Someone recently suggested that I should put some meat on my bones. I was a bit taken aback initially, but further explanation revealed that it was more details about some of the projects I have been involved with rather than an increase in my food intake that was suggested.
So, I immediately thought of the Performance Centre at University College Falmouth in Cornwall, UK.
This almost £20m (± $30m) building was completed in summer 2010 and was created to house UCF’s new performance, music and dance courses resulting from a recent merger with Dartington College of Arts. The design team brief specified that sustainability was a high priority and that the Centre should aim to be a BREEAM “Excellent” building. Breeam is an assessment framework designed to maximise environmental protection and sustainable development, much like the US equivalent (which it inspired), LEED.
The environmental focus of the building incorporates solar arrays, rain water harvesting, a natural ventilation system, and protection for the surrounding wildlife habitat – the location of the building had to take into account bat disruption mitigation, since British bats hold a strong hand when it comes to new construction that might disrupt their runs…


In addition to these environmental factors, the main funders of the project influenced the incorporation of not only environmental but social sustainability. The European Regional Development Fund’s (ERDF) Convergence program delivers infrastructure and business development funding to Cornwall in recognition of its position as one of the relatively most depressed areas of the EU. Environmental sustainability and Equality & Diversity are ERDF’s two cross-cutting themes, and this is where I came in, in my role as Equality Manager for UCF.
“Equality & Diversity” for the Performance Centre translated mainly into ensuring that the building was as accessible as possible for the widest range of users. A lot of this work revolved around encouraging the design team to go beyond the minimum legal standards for facilities for ‘disabled’ people. The UK’s equivalent of the Americans with Disabilities Act (ADA) is the Equality Act, and mandates a range of codes and standards that all public buildings need to work towards in order to not discriminate against not only users with disabilities, but people from a range of cultural & social backgrounds. It is this wider consideration of ‘accessibility’ -including but not limited to physical accesibility- that translates into the social dimension of sustainability.

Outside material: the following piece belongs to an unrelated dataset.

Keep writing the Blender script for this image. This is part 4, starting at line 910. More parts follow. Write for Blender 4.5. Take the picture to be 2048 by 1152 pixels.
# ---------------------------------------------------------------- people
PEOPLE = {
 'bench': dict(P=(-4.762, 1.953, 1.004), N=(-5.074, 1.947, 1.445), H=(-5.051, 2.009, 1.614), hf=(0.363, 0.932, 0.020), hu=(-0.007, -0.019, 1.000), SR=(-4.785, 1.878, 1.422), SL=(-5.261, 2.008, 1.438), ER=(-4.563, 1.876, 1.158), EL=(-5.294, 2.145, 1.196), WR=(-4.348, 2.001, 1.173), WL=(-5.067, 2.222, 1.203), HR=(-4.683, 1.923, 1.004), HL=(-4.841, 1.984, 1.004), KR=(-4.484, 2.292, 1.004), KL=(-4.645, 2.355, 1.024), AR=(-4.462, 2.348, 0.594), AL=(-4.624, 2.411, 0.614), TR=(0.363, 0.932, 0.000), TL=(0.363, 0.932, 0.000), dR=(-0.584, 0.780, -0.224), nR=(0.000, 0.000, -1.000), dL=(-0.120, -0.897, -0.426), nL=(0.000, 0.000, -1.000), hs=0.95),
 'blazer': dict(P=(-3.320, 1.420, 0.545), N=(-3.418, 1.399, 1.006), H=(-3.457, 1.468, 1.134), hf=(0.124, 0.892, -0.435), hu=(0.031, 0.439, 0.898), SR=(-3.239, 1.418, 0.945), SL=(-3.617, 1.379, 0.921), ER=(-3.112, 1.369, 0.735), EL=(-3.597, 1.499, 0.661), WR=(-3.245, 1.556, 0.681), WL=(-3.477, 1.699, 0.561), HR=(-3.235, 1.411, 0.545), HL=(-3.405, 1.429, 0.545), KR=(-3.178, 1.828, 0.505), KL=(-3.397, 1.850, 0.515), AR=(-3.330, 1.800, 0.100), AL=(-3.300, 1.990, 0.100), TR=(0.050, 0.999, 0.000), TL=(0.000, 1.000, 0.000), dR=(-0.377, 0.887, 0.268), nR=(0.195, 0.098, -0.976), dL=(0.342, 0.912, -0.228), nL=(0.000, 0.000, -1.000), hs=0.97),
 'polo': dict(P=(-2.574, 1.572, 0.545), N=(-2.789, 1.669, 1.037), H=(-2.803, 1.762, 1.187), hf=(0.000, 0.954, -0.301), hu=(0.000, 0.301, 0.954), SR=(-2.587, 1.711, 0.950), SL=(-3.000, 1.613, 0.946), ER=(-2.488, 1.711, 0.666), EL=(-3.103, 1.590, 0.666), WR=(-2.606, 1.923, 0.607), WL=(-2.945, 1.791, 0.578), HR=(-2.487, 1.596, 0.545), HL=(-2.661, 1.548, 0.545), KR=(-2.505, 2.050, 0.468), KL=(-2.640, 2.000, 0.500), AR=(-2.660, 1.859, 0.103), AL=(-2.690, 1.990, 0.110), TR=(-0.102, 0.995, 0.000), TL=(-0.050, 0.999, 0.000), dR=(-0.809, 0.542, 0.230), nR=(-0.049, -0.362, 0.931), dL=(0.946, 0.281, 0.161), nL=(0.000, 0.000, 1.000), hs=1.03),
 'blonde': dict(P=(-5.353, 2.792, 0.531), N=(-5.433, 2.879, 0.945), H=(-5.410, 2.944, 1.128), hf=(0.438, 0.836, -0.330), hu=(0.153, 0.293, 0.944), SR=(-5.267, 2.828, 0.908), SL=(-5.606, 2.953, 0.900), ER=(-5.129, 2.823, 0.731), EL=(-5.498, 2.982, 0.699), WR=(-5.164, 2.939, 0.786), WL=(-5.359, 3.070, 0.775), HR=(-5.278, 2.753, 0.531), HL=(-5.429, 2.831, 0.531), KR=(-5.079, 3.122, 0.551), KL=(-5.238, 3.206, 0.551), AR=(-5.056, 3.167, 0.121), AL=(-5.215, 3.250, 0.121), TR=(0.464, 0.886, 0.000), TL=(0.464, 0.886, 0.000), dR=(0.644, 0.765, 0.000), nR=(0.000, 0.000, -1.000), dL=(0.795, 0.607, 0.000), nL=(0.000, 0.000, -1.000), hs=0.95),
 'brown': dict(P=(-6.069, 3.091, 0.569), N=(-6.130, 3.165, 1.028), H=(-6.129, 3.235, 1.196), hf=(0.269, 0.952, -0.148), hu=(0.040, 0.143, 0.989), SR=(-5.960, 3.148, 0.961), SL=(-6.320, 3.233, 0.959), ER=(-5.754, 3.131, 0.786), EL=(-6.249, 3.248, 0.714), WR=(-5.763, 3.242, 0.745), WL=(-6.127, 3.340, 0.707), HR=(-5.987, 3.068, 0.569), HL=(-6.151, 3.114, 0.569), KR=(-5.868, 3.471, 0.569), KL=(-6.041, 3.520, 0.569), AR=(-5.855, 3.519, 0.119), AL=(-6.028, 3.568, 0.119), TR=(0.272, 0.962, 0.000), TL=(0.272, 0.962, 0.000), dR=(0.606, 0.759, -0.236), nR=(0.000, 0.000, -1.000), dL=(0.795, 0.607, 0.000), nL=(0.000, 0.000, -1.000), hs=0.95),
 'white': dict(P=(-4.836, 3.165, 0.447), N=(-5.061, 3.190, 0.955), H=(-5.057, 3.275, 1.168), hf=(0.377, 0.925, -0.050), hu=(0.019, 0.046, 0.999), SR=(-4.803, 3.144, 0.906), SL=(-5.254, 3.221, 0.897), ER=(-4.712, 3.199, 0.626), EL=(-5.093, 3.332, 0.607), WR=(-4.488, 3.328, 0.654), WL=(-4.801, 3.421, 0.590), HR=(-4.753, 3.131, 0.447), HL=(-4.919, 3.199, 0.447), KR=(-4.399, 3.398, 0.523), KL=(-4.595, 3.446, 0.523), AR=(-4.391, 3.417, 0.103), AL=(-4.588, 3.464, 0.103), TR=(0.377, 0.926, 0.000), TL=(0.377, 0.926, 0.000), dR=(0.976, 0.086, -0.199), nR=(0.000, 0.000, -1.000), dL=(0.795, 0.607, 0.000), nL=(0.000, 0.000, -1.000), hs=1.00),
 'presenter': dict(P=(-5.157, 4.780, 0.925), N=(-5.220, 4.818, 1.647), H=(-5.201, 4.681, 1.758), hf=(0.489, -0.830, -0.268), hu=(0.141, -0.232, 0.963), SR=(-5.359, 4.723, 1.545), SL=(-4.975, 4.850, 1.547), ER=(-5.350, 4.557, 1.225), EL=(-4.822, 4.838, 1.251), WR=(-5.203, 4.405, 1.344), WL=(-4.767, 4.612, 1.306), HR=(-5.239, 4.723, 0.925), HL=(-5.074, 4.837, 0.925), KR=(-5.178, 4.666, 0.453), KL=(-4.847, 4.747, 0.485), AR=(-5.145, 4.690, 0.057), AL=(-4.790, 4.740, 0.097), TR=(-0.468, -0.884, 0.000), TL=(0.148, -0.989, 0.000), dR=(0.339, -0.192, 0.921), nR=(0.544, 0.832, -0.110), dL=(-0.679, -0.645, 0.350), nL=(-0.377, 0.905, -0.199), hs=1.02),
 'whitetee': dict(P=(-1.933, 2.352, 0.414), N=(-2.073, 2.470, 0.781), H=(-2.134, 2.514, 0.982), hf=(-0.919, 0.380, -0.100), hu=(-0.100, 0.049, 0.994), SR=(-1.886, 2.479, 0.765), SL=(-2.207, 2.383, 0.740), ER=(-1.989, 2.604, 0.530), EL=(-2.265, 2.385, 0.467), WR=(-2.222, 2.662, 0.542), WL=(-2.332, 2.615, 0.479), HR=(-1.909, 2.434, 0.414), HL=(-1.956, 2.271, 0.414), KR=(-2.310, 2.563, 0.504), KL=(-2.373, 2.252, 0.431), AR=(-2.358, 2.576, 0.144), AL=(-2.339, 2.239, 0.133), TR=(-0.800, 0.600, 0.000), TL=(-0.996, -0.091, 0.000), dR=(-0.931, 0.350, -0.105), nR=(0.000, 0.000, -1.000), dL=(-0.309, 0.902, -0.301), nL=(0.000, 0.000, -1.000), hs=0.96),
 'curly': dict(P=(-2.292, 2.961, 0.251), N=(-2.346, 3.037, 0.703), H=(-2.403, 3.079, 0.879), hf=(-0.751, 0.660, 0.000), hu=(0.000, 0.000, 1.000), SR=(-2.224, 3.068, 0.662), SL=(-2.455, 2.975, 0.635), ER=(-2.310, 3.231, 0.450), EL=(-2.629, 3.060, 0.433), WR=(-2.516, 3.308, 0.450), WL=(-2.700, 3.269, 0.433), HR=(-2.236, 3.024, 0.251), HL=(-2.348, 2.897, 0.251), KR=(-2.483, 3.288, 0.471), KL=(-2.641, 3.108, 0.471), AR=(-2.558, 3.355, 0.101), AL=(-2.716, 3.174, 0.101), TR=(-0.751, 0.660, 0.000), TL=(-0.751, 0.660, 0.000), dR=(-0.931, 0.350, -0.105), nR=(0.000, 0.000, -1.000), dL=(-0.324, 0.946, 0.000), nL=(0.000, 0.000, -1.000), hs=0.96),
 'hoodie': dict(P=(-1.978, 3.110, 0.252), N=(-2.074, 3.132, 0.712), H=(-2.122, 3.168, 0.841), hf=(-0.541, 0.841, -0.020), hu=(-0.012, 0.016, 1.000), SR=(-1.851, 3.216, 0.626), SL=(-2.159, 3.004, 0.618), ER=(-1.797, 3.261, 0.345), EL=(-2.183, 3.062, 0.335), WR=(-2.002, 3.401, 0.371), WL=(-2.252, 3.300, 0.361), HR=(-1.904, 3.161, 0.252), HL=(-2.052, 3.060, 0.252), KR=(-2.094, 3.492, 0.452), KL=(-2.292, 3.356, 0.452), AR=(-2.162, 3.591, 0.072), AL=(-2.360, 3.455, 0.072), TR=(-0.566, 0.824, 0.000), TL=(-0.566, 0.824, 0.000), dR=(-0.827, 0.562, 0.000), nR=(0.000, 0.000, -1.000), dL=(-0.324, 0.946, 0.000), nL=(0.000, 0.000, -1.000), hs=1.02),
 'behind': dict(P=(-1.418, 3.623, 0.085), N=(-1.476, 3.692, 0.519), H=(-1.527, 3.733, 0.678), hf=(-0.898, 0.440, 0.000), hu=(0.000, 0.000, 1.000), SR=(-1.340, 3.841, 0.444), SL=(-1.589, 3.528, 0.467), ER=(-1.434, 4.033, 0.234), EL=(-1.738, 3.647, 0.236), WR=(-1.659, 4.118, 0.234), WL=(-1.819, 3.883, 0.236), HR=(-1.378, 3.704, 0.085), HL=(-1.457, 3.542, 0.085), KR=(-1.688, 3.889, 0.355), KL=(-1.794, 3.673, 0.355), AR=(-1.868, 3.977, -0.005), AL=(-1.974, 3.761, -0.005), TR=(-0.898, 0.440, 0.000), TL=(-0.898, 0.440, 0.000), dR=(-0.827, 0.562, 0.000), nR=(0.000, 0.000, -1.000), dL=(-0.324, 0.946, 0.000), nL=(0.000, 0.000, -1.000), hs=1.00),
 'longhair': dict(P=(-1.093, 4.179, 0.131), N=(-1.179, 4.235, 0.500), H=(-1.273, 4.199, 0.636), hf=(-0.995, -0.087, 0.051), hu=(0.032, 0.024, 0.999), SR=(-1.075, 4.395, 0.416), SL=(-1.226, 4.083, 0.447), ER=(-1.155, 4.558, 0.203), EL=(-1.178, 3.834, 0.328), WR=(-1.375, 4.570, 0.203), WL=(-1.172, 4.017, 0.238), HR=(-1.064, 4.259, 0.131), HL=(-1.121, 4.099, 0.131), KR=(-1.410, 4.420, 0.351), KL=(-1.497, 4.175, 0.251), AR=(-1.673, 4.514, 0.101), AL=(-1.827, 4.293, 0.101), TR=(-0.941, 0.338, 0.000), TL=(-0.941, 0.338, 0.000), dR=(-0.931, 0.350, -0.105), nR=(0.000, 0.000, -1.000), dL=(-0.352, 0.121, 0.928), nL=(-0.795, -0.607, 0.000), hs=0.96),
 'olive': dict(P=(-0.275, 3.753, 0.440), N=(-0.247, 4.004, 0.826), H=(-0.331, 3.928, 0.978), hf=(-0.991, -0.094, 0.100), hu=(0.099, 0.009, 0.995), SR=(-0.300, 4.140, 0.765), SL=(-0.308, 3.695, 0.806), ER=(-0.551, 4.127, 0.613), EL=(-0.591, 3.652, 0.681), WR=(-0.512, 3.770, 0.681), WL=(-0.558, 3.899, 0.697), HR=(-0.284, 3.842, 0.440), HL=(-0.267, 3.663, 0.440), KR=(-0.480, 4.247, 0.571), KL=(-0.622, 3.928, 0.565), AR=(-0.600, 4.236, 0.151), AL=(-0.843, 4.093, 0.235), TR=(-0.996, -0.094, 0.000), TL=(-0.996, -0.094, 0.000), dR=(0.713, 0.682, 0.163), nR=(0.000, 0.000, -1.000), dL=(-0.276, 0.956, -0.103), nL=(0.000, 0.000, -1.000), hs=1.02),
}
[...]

To ensure that the project development team (architects, project managers, clients, and contactors) -for the Performance Centre and several other major capital builds- was “on board” with the ethos of social sustainability I organized a full access audit as well as series of workshops with inclusive design specialists from Sensory Trust and the Eden Project. As a result, the facility benefits from good, level access and interior
One of the results of this approach was increased awareness for all the project stakeholders of the connections between environmental and social sustainability and inclusive design.

In short, UCF now has a fantastic ‘green’ building, with lots of in-built inclusive features – the PC is one of the only facilities in the area to have a fully accessible shower/WC for students, guests and performers with disabilities – that will hopefully fulfill its sustainability and community remits for years to come.